Beatrice Helg

Switzerland, 1956

Artist photographer, Beatrice Helg, is perhaps best known for her still-life photographic pieces that seem to interweave sculpture, painting, theatrical staging and light within transcendent pieces. Using industrial materials as the main focal point, Helg ‘stages’ thoroughly enigmatic, yet raw, compositions that respond to the viewer a sense of perceptival ambiguity. Concentrating on the otherwise neglected attributes of these such materials, the artist challenges prescribed notions of aesthetics and beauty, portraying to the viewer a scene of rusted metals, shattered glass and tarnished bronzes. Helg’s manipulation of geometries present the viewer a disillusioned state of imagery; through the perfect alternation of voids and falls, light and shadow and opacity and transparency.

Born in Geneva, Helg originally studied cello at the Geneva Music Conservatory before deciding to pursue a career in photography. In 1979, she took part in the organisation of Venezia ’79 where she came into contact with influential figures like Lisette Model and Robert Mapplethorpe, thus beginning to shape her own personal artistic style.
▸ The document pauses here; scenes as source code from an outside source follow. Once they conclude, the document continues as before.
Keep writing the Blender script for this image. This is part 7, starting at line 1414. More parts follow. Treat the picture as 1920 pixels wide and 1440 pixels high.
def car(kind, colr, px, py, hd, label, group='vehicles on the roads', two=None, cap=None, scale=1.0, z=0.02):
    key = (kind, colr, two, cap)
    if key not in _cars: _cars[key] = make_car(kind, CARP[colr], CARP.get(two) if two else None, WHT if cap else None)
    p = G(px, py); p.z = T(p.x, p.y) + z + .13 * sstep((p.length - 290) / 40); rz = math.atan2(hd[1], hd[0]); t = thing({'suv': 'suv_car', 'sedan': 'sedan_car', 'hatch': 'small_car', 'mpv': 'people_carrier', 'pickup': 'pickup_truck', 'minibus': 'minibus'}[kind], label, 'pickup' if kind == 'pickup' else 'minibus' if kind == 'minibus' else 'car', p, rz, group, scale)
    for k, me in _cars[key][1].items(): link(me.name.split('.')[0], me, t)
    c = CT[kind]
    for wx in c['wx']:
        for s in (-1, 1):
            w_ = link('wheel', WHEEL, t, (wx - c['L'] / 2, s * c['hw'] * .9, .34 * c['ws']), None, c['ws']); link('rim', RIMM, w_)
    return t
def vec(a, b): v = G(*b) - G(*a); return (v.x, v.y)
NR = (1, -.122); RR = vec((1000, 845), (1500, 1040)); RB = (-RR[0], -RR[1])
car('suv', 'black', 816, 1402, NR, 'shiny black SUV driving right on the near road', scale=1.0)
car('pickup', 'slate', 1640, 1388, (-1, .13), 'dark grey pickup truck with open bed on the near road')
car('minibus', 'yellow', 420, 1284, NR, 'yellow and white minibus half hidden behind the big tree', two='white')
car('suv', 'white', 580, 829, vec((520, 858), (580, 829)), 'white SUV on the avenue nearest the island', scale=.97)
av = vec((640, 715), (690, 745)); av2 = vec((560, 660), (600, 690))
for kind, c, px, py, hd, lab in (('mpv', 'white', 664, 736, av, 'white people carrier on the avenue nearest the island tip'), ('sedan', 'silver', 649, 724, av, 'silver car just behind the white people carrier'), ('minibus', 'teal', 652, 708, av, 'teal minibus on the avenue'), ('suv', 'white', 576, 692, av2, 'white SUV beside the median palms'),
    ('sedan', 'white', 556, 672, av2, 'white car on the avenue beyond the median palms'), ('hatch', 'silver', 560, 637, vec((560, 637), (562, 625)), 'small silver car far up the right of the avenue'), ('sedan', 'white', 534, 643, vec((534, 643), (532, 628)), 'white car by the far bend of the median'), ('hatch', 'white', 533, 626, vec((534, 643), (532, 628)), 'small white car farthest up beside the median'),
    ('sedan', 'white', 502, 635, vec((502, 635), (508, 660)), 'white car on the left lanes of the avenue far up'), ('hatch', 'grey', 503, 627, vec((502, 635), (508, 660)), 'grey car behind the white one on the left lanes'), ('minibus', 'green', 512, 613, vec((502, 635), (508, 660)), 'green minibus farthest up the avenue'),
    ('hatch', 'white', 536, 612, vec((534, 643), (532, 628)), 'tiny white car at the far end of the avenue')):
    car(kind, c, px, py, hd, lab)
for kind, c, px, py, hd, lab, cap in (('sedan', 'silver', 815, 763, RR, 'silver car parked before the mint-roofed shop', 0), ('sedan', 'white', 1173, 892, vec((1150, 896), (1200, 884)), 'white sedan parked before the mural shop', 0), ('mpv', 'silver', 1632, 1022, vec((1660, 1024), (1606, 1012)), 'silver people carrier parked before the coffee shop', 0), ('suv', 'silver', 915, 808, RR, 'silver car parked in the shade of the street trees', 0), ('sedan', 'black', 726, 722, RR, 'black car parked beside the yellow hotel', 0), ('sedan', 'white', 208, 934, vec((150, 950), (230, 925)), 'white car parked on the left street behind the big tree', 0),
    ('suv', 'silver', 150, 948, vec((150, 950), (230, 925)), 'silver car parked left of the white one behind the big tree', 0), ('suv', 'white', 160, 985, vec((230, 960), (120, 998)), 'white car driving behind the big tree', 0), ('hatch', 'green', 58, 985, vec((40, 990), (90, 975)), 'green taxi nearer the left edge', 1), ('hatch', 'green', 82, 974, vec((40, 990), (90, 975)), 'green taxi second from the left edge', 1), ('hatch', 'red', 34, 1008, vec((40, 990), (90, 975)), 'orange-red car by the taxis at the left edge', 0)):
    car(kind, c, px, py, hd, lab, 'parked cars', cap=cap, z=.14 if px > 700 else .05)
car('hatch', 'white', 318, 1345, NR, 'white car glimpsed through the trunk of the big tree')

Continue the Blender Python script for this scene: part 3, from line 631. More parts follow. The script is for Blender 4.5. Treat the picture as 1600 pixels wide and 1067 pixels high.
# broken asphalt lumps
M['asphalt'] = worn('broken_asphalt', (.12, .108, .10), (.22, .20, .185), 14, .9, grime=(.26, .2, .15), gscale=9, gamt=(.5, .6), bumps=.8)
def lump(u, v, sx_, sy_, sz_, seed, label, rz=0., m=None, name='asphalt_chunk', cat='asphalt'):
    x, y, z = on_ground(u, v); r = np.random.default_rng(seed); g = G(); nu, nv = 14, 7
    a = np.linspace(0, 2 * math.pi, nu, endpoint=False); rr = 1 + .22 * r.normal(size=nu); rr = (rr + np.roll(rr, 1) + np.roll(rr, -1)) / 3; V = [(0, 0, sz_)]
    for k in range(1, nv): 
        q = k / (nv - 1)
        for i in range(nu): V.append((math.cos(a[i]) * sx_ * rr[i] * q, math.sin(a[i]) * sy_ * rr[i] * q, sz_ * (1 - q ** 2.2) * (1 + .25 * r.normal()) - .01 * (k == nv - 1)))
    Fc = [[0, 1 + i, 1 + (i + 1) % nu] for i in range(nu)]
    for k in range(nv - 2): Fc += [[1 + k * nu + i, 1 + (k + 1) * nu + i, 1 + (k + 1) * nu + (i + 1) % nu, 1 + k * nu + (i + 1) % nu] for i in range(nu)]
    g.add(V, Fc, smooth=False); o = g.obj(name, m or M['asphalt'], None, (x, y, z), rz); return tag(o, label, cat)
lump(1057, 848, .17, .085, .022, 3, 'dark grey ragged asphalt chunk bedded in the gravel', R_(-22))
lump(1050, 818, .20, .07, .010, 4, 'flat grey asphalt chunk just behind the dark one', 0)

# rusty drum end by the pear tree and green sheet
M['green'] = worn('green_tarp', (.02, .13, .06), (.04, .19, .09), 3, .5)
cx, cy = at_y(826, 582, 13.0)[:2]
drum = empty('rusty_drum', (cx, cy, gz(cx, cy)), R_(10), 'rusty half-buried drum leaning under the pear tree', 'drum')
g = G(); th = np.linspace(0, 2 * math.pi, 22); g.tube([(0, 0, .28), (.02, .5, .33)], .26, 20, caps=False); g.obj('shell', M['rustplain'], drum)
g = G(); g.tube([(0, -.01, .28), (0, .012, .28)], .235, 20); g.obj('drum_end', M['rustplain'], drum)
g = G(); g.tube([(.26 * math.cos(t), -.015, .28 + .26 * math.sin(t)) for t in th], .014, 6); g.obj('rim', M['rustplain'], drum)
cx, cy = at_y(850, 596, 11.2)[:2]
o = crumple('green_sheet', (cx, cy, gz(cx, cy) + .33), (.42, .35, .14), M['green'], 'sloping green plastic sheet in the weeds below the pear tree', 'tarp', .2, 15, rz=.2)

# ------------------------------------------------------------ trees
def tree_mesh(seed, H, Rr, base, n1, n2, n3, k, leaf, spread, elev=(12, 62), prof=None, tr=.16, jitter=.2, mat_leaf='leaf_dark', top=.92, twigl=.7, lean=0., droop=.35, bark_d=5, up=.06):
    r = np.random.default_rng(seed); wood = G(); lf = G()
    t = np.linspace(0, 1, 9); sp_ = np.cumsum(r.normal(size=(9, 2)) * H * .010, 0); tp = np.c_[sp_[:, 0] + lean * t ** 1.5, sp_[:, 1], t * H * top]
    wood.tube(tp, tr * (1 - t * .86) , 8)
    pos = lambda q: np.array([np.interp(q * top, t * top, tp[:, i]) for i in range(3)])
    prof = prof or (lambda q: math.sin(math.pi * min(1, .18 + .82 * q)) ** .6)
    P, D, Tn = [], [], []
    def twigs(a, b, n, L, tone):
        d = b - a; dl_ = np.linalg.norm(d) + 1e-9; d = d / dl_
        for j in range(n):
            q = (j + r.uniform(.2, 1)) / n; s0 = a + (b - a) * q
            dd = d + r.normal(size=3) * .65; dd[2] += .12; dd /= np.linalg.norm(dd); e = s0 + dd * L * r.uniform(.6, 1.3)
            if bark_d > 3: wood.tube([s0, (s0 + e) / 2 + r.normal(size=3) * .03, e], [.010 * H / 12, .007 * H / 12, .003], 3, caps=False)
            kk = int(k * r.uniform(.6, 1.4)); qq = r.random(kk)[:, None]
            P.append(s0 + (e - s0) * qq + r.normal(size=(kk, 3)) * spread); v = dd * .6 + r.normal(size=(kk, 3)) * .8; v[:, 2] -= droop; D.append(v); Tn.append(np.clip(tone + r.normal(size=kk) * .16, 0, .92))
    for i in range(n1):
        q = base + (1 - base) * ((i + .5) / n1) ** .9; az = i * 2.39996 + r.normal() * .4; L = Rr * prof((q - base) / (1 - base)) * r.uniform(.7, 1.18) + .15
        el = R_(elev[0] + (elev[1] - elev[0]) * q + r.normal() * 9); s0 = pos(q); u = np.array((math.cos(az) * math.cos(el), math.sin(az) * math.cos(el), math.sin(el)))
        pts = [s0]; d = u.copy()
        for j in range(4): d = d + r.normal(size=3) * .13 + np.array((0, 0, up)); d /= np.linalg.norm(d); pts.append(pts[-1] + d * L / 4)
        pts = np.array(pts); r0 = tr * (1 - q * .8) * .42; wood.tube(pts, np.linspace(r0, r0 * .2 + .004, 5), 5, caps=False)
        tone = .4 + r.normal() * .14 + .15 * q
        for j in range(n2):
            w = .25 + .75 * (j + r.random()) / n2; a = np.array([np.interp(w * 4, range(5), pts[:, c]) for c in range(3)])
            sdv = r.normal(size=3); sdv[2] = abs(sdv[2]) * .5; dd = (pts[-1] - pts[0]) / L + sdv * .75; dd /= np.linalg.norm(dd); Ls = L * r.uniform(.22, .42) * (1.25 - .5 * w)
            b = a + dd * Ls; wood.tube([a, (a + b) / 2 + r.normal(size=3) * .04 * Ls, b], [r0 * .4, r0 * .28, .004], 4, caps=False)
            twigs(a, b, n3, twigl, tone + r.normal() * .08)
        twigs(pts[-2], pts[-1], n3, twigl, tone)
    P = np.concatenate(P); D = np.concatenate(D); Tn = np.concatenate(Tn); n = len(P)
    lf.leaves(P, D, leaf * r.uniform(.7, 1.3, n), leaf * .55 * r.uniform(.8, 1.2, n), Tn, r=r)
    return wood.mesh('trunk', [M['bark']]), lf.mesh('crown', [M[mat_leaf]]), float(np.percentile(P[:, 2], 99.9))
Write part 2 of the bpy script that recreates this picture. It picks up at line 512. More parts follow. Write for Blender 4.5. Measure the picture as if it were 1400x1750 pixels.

Since then, she has exhibited at a range of influential establishments both in Europe and the United States, which include the Museum Tinguely in Basel, the Institut Valencia d’Art Modern, and the Recontres d’Arles, as well as the Museum of Photographic Arts in San Diego, and the Carpenter Center for the Visual Arts at Harvard University. Her work can also be found in the collections of the Bibliotheque Nationale de France in Paris, the International Center of Photography in New York, the Los Angeles County Museum of Art, and the National Gallery of Canada in Ottawa. The artist currently lives and works in Geneva.